Our Lord, clothed in the days of his flesh with poverty and humiliation, seen in the form of a servant and the fashion of a man, having laid aside the ensigns of his glory,-has now gone into heaven. His array on earth was for abasement, for sacrifice. "Many were astonished at him." He is now within the veil, and the heaven has closed upon him as the curtain hid the most holy place. His intercession there is the cause and source of all spiritual blessings. We saw him pass from the altar of the cross, his vesture dipped in blood, to the penetralia of the celestial temple with its throne and its ark and its glory. Even then he lifted up his hands and blessed us: and while he blessed us he was parted from us. He has for us entered" that mysterious chamber, "into heaven itself." The perfect benediction remains, then, to be vouchsafed. "To them who look for him shall He appear the second time without a sin-offering unto salvation." He shall come in his glory. He shall be girded with the richest garments of his excellent ministry. He shall cover himself with all his honours and surround himself with all his angels. But it shall be a priestly act.

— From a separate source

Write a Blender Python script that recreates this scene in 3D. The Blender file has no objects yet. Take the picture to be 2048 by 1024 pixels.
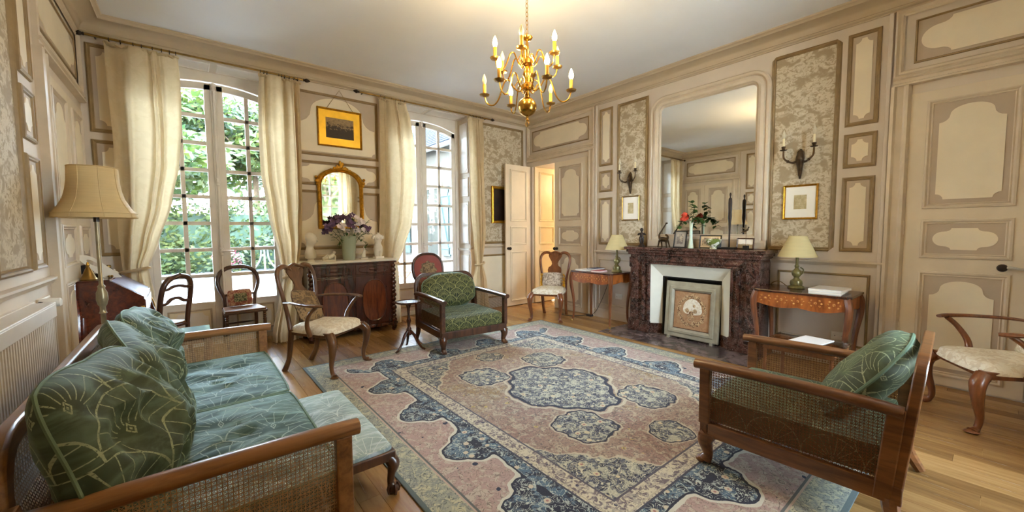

It is his return in like manner as we have seen him go into heaven. When shall the tapestry of this vaulted sky dispart and reveal the Crowned Priest?

Perfect analogies we cannot expect in relations like these. The Law was the "shadow," but not the "perfect image." In the priesthood of our Saviour there must be peculiarities which cannot be reflected nor transferred.

It is real. The title is not allusively conferred upon Him because it is common and known. Whatever is common and known in the title is only derived from his office. He is not thus distinguished because men have been styled in this manner : they were so styled in reference and honour to him.

It is founded on His actual death. The ancient priests slew the clean beasts and birds for the offering. They saw in the infliction the death they might have died, but for the atonement which their services adumbrated. But he "laid down his life.”